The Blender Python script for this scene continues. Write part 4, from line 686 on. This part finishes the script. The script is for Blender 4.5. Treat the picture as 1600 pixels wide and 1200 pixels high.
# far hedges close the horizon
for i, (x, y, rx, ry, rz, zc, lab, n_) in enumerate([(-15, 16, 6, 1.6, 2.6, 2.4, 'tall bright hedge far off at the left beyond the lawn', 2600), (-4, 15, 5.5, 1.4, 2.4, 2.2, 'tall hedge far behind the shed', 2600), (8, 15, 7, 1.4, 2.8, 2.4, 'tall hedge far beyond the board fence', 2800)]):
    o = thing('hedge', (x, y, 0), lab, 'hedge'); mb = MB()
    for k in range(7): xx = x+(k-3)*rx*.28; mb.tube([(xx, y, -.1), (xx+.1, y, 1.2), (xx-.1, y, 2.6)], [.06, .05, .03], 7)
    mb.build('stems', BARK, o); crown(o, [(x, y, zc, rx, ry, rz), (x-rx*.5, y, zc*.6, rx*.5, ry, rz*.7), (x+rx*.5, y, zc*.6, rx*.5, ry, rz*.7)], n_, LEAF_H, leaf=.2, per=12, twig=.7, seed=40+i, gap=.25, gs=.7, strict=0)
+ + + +
* _Set problem_: Quote each line of the data above exactly as written.

* _Answer for the task_:
The Blender Python script for this scene continues. Write part 4, from line 686 on. This part finishes the script. The script is for Blender 4.5. Treat the picture as 1600 pixels wide and 1200 pixels high.
# far hedges close the horizon
for i, (x, y, rx, ry, rz, zc, lab, n_) in enumerate([(-15, 16, 6, 1.6, 2.6, 2.4, 'tall bright hedge far off at the left beyond the lawn', 2600), (-4, 15, 5.5, 1.4, 2.4, 2.2, 'tall hedge far behind the shed', 2600), (8, 15, 7, 1.4, 2.8, 2.4, 'tall hedge far beyond the board fence', 2800)]):
    o = thing('hedge', (x, y, 0), lab, 'hedge'); mb = MB()
    for k in range(7): xx = x+(k-3)*rx*.28; mb.tube([(xx, y, -.1), (xx+.1, y, 1.2), (xx-.1, y, 2.6)], [.06, .05, .03], 7)
    mb.build('stems', BARK, o); crown(o, [(x, y, zc, rx, ry, rz), (x-rx*.5, y, zc*.6, rx*.5, ry, rz*.7), (x+rx*.5, y, zc*.6, rx*.5, ry, rz*.7)], n_, LEAF_H, leaf=.2, per=12, twig=.7, seed=40+i, gap=.25, gs=.7, strict=0)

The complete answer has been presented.